Collected data:
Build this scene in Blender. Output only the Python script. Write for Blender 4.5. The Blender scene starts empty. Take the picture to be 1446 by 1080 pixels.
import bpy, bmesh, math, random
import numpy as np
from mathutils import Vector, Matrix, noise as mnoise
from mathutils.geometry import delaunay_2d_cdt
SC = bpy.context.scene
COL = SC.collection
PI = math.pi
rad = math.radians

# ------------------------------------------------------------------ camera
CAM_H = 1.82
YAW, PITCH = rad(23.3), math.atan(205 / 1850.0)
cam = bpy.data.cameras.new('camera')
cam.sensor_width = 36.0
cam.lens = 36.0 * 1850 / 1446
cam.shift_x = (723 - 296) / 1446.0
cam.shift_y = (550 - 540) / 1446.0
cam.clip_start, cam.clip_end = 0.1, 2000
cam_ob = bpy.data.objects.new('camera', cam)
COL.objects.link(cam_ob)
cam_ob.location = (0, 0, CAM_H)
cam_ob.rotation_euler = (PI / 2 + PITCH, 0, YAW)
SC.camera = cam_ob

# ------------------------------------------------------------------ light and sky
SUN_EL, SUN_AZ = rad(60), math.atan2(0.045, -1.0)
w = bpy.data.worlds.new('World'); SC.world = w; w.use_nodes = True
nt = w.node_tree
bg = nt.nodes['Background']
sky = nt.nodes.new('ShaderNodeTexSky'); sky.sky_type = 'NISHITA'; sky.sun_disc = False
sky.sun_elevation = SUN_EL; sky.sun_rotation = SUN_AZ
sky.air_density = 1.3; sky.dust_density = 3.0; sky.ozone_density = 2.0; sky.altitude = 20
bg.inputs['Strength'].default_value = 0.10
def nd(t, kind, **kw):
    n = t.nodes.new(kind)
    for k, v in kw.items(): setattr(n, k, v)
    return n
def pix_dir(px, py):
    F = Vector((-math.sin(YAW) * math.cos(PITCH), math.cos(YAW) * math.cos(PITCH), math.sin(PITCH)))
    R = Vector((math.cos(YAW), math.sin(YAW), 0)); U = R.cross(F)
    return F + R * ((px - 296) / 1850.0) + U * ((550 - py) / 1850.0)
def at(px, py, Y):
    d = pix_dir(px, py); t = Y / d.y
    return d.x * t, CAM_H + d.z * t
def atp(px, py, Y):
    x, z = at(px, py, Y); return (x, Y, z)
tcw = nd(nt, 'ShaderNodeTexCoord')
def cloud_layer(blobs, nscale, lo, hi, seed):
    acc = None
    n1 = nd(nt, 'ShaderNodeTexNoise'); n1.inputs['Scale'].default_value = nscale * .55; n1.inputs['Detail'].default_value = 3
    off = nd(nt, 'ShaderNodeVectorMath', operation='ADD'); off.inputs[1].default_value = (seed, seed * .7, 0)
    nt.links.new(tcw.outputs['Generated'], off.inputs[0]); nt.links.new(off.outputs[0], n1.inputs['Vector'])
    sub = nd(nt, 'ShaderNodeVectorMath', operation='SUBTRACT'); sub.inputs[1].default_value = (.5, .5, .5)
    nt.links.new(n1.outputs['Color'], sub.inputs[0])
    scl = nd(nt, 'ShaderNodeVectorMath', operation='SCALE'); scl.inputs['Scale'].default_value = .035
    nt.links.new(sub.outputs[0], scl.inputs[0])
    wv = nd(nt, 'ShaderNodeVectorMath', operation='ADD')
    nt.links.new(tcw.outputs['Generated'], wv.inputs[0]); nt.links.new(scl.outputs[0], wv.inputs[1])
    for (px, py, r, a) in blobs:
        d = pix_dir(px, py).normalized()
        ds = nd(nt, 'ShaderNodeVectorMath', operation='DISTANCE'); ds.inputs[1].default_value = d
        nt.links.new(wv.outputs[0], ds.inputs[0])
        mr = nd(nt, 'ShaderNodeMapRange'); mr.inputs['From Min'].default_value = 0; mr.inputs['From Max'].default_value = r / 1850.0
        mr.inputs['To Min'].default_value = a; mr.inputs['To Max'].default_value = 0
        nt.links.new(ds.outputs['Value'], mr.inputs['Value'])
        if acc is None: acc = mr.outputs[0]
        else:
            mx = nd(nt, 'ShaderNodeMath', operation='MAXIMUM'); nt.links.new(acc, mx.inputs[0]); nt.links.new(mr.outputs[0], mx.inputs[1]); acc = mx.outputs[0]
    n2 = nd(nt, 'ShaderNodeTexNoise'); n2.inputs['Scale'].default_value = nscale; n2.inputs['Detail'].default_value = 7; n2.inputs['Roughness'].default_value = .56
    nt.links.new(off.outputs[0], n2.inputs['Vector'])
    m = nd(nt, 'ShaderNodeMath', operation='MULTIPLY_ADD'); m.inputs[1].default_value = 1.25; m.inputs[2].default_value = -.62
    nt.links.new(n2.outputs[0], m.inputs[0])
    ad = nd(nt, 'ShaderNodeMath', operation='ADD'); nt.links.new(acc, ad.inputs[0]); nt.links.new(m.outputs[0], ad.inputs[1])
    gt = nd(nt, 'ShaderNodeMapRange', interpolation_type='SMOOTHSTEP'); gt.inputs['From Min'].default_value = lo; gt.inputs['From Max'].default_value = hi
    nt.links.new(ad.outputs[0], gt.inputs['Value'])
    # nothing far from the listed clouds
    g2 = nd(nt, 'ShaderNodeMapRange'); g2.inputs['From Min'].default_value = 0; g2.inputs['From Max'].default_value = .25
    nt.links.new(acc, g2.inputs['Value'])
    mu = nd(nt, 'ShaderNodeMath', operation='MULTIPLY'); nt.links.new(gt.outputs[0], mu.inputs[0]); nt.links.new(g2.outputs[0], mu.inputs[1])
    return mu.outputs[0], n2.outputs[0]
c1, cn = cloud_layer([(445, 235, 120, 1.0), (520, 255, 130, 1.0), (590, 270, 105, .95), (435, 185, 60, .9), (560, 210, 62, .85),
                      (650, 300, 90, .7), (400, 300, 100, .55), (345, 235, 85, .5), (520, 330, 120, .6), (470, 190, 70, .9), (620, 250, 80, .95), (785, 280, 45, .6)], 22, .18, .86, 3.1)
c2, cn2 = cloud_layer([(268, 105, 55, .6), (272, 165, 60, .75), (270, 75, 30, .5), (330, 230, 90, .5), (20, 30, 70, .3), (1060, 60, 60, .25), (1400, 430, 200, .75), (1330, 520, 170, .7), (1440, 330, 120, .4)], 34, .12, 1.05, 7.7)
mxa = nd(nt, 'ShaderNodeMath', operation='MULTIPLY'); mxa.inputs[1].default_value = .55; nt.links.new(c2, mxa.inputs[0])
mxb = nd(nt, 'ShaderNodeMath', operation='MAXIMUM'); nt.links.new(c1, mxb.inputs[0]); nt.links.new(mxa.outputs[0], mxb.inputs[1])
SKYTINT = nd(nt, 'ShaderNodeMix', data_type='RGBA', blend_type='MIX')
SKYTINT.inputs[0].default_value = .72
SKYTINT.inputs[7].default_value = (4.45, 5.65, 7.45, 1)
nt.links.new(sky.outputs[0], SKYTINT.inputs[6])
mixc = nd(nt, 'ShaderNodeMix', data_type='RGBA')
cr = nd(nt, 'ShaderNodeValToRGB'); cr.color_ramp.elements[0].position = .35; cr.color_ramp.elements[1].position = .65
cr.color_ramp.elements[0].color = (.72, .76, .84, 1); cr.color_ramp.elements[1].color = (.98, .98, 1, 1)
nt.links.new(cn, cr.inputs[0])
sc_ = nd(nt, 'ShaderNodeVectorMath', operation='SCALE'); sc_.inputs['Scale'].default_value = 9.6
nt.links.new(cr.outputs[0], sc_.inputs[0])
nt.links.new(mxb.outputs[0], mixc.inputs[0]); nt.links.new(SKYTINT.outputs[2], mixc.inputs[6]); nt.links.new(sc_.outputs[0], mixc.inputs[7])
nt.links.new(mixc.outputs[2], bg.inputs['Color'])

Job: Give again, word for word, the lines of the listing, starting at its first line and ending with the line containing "SC.camera = cam_ob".

Finished task:
Build this scene in Blender. Output only the Python script. Write for Blender 4.5. The Blender scene starts empty. Take the picture to be 1446 by 1080 pixels.
import bpy, bmesh, math, random
import numpy as np
from mathutils import Vector, Matrix, noise as mnoise
from mathutils.geometry import delaunay_2d_cdt
SC = bpy.context.scene
COL = SC.collection
PI = math.pi
rad = math.radians

# ------------------------------------------------------------------ camera
CAM_H = 1.82
YAW, PITCH = rad(23.3), math.atan(205 / 1850.0)
cam = bpy.data.cameras.new('camera')
cam.sensor_width = 36.0
cam.lens = 36.0 * 1850 / 1446
cam.shift_x = (723 - 296) / 1446.0
cam.shift_y = (550 - 540) / 1446.0
cam.clip_start, cam.clip_end = 0.1, 2000
cam_ob = bpy.data.objects.new('camera', cam)
COL.objects.link(cam_ob)
cam_ob.location = (0, 0, CAM_H)
cam_ob.rotation_euler = (PI / 2 + PITCH, 0, YAW)
SC.camera = cam_ob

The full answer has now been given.